_INSTRUCTIONS TO FOLLOW_
Extract the first line through the line containing "tg = gp(u, v+3.5);" from the listing below, exactly as written.

_DATA_
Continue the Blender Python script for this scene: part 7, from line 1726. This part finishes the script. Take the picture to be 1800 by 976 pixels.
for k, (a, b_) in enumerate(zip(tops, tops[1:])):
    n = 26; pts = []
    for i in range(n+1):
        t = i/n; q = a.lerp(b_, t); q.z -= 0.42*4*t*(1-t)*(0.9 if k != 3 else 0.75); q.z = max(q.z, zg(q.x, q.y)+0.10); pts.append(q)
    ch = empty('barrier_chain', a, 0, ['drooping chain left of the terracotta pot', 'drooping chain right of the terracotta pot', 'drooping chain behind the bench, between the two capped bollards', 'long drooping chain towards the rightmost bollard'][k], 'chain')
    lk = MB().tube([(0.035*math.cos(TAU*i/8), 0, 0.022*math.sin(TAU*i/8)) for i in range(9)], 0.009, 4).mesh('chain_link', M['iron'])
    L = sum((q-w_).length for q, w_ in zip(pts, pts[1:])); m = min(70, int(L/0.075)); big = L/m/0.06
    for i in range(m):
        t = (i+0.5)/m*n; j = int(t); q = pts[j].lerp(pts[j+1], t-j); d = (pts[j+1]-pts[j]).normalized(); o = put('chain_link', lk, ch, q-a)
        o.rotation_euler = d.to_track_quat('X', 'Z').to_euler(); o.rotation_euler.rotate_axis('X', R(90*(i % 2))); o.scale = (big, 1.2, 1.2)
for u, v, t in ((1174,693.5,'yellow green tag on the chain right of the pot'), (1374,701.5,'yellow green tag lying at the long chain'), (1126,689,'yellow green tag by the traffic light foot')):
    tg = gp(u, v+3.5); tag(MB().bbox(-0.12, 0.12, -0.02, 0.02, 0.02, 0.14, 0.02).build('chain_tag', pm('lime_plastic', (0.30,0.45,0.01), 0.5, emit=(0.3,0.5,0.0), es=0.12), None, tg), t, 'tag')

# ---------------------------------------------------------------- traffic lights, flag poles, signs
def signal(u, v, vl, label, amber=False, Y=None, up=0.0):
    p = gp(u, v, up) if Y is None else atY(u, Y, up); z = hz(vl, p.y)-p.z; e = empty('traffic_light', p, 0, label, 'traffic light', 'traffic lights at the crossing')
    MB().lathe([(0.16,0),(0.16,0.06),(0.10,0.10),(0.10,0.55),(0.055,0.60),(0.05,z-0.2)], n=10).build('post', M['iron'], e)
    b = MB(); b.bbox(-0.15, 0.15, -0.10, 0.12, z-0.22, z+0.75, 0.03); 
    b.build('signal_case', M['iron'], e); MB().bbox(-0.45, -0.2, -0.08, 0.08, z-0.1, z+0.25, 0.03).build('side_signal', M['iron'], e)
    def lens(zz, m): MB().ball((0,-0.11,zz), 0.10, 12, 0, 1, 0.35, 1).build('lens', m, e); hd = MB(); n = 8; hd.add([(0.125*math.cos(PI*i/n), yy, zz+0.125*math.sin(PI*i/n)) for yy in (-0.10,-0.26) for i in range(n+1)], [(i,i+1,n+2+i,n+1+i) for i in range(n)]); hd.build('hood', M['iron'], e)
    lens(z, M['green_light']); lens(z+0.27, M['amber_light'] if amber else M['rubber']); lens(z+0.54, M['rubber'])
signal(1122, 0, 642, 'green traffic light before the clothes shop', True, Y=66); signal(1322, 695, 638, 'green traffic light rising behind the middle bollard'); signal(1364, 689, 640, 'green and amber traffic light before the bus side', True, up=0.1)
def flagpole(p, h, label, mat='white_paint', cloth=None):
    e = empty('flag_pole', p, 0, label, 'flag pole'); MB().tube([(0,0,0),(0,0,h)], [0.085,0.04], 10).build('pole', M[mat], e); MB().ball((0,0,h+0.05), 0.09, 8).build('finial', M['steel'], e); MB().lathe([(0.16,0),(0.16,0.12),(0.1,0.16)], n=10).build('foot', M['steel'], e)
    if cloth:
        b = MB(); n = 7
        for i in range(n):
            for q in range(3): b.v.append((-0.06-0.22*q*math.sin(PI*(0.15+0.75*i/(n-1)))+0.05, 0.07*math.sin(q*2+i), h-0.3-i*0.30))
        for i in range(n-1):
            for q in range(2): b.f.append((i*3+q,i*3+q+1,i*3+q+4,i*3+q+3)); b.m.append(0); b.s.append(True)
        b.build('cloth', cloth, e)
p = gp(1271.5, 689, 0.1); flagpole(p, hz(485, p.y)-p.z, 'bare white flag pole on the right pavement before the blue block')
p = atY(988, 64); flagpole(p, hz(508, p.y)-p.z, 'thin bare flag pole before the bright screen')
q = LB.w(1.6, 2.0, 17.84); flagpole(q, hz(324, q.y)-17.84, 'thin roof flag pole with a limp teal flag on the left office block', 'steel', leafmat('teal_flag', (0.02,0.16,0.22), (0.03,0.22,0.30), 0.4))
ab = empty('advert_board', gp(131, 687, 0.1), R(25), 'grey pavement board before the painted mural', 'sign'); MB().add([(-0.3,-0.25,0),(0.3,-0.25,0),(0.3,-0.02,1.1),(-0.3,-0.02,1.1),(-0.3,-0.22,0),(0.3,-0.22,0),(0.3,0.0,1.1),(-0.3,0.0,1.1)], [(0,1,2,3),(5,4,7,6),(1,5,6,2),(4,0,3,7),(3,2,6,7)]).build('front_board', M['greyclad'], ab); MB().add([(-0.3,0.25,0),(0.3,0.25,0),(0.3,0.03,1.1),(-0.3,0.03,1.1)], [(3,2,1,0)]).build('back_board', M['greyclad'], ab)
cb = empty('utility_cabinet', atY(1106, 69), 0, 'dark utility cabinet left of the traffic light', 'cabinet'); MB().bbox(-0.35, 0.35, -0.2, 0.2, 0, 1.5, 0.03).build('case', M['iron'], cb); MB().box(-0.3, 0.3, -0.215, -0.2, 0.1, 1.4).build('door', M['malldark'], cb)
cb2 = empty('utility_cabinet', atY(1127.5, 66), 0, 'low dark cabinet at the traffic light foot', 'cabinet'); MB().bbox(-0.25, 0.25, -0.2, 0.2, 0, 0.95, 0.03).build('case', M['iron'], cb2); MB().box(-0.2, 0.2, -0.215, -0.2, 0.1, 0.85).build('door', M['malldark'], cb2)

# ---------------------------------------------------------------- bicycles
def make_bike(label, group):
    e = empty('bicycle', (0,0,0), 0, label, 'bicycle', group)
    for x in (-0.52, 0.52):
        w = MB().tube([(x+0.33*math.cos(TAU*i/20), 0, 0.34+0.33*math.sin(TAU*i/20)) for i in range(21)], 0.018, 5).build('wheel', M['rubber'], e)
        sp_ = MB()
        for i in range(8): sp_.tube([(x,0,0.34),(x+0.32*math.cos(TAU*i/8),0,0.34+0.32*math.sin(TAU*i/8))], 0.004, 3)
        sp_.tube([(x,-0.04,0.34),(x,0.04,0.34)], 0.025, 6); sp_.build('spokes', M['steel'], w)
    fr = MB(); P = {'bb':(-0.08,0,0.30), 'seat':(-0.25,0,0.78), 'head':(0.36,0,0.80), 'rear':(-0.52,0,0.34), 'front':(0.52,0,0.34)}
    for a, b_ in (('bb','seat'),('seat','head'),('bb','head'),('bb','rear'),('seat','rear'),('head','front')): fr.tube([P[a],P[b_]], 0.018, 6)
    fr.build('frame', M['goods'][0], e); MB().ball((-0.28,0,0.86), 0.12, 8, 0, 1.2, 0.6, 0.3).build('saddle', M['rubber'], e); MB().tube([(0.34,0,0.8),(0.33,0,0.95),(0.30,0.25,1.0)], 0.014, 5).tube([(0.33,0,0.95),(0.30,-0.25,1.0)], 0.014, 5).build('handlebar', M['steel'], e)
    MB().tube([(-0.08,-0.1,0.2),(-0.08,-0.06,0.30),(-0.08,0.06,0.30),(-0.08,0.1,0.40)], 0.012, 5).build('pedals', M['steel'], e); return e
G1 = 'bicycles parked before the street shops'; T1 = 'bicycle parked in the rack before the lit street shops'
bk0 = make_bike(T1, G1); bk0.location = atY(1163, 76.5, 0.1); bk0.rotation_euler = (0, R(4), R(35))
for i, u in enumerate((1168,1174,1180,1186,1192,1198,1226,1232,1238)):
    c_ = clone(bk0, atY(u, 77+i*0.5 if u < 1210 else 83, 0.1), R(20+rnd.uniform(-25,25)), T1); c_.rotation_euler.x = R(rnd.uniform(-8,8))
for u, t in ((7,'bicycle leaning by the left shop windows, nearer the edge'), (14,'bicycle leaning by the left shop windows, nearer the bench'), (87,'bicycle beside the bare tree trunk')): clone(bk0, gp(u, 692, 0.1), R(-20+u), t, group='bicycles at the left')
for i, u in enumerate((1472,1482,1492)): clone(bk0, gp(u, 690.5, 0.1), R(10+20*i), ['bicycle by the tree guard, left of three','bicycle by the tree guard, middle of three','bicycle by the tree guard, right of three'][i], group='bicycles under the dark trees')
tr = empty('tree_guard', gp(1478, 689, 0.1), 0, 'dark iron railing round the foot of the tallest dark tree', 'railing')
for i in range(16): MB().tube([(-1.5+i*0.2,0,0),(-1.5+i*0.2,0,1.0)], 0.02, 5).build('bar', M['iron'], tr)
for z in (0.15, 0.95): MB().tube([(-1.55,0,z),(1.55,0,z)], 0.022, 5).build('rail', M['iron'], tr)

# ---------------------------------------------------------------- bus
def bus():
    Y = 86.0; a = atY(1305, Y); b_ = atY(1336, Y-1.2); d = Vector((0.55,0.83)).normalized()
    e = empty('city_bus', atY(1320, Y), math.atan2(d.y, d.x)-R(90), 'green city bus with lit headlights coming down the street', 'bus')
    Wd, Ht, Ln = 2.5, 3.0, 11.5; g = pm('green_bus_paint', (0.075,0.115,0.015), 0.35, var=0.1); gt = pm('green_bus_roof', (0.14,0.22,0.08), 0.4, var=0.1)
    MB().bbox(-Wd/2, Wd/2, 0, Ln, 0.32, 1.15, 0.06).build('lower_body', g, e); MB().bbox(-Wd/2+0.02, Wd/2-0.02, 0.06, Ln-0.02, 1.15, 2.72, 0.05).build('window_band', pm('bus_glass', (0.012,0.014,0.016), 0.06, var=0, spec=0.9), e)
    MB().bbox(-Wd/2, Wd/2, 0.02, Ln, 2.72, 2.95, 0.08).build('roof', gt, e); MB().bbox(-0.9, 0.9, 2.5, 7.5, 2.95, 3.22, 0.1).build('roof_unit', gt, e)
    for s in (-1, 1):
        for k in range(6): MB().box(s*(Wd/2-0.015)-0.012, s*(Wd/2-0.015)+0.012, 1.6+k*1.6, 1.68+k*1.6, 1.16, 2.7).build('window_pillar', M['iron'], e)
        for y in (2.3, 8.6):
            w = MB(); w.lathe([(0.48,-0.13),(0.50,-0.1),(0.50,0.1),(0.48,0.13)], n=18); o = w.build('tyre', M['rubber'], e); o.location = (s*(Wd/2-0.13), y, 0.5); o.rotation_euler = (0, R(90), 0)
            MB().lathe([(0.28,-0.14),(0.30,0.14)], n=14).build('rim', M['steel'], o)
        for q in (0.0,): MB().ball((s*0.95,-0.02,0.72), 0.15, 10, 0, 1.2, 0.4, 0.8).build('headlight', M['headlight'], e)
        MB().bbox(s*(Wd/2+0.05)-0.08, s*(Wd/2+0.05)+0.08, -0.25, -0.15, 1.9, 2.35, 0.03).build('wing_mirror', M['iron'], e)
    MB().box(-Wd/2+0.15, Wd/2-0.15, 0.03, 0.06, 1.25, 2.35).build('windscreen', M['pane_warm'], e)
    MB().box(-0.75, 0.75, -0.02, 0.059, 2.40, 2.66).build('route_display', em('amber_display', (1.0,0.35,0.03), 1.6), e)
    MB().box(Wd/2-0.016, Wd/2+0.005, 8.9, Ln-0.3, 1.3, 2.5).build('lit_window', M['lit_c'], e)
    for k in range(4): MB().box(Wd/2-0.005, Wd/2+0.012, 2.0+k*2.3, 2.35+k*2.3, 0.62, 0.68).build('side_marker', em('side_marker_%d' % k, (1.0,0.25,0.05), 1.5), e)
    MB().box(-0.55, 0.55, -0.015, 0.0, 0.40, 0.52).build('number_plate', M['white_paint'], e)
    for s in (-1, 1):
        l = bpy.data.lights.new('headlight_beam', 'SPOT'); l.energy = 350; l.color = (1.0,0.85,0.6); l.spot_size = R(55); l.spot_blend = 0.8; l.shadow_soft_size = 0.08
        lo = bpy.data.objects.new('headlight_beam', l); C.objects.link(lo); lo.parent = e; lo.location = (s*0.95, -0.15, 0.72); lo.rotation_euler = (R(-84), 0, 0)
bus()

_REPLY TO THE TASK_
Continue the Blender Python script for this scene: part 7, from line 1726. This part finishes the script. Take the picture to be 1800 by 976 pixels.
for k, (a, b_) in enumerate(zip(tops, tops[1:])):
    n = 26; pts = []
    for i in range(n+1):
        t = i/n; q = a.lerp(b_, t); q.z -= 0.42*4*t*(1-t)*(0.9 if k != 3 else 0.75); q.z = max(q.z, zg(q.x, q.y)+0.10); pts.append(q)
    ch = empty('barrier_chain', a, 0, ['drooping chain left of the terracotta pot', 'drooping chain right of the terracotta pot', 'drooping chain behind the bench, between the two capped bollards', 'long drooping chain towards the rightmost bollard'][k], 'chain')
    lk = MB().tube([(0.035*math.cos(TAU*i/8), 0, 0.022*math.sin(TAU*i/8)) for i in range(9)], 0.009, 4).mesh('chain_link', M['iron'])
    L = sum((q-w_).length for q, w_ in zip(pts, pts[1:])); m = min(70, int(L/0.075)); big = L/m/0.06
    for i in range(m):
        t = (i+0.5)/m*n; j = int(t); q = pts[j].lerp(pts[j+1], t-j); d = (pts[j+1]-pts[j]).normalized(); o = put('chain_link', lk, ch, q-a)
        o.rotation_euler = d.to_track_quat('X', 'Z').to_euler(); o.rotation_euler.rotate_axis('X', R(90*(i % 2))); o.scale = (big, 1.2, 1.2)
for u, v, t in ((1174,693.5,'yellow green tag on the chain right of the pot'), (1374,701.5,'yellow green tag lying at the long chain'), (1126,689,'yellow green tag by the traffic light foot')):
    tg = gp(u, v+3.5); tag(MB().bbox(-0.12, 0.12, -0.02, 0.02, 0.02, 0.14, 0.02).build('chain_tag', pm('lime_plastic', (0.30,0.45,0.01), 0.5, emit=(0.3,0.5,0.0), es=0.12), None, tg), t, 'tag')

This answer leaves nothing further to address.